UNGA President appoints leaders for Security Council reform negotiations

When he took over as the Assembly president last month, Korosi vowed: "I'll do my best to forward this process."

United Nations: Amid growing pressure for reforming the UN Security Council to reflect the 21st century world, General Assembly President Csaba Korosi has appointed two diplomats to head the renewed negotiations process.

Permanent Representatives Tareq M.A.M. Albanai of Kuwait and Michal Mlynar of Slovakia will take over as the co-chairs of the Intergovernmental Negotiations (IGN) as the reform process is known, Korosi’s spokesperson Paulina Kubiak said on Thursday.

When he took over as the Assembly president last month, Korosi vowed: “I’ll do my best to forward this process.”

A small group of countries have so far blocked the reform process by preventing the adoption of a negotiating text which has meant that the IGN functions without a proper agenda or a record of the negotiations.

Korosi said that a negotiating text was “long overdue” and the new heads of the IGN will be requested to produce a “concrete” one.

He said that he will ask the co-chairs “to be as impact-oriented as possible, to start negotiations on concrete proposals, concrete text”.

Four of the five permanent members of the Security Council, except for China, have backed the reform by expanding its permanent membership to include India.

The call for reforms echoed often in the General Assembly chamber during the high-level meeting last month as leader after leader, from US President Joe Biden to Marshall Islands President David Kabua, spoke of the need to bring the Council to face contemporary realities.

African nations are spearheading the push for reforming the Security Council as most of its mandates relate to that continent, which does not have a permanent slot.

At a meeting of the Security Council last week dealing with Africa, representatives of nations from there were joined by several others, including India, in stressing the need to rectify this anomaly.

South Africa’s Permanent Representative Mathu Joyni said that with its current structure the Council did not reflect the realities.
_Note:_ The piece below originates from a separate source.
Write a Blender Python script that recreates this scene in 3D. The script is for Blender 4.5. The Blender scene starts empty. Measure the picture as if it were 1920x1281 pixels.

French Permanent Representative Nicolas de Rivere urged text-based negotiations to enable reforms for better representation of Africa at the Council and to give it permanent sets.

India’s Permanent Representative Ruchira Kamboj said: “Africa’s continuing denial of representation in the permanent category of membership in this Council in an historical injustice that needs to be corrected sooner than later.”

In June, the General Assembly rolled over the deadlocked negotiations to the current session in what has become an annual ritual.

Albanai and Mlynar will be inheriting from their predecessors, Permanent Representatives Alya Ahmed Saif Al-Thani of Qatar and Martin Bille Hermann of Denmark, one small advance in the IGN process.

The are bequeathing a revised version of what is known as “Elements Paper on Convergences and Divergences” outlining views on Council reforms that was created in hopes of breaking the endless cycle of repetitive discussions.

While it is not a negotiating text, it is at least a record that could be the building block for one.

A group of 13 countries known as Uniting for Consensus (UfC), which is led by Italy and includes Pakistan and Canada, has prevented the adoption of the negotiating text.

Frustrated with the decades-long delay in the negotiating process, India’s Deputy Permanent Representative R. Ravindra has warned that if the negotiations proved ineffective, it may be time to look for alternatives.

He said in June” “For those of us who truly wish to fulfil our leaders’ commitment to early and comprehensive Security Council reforms, looking beyond the IGN may now provide the only viable pathway.”

The basic architecture of the Security Council reflects the post-World War II scenario with the permanent membership limited to the five countries that were on the war’s winning side.

The reform was 57 years ago when four non-permanent members were added, bringing their number to ten.

At that time the UN membership was 113 but it has increased now to 193.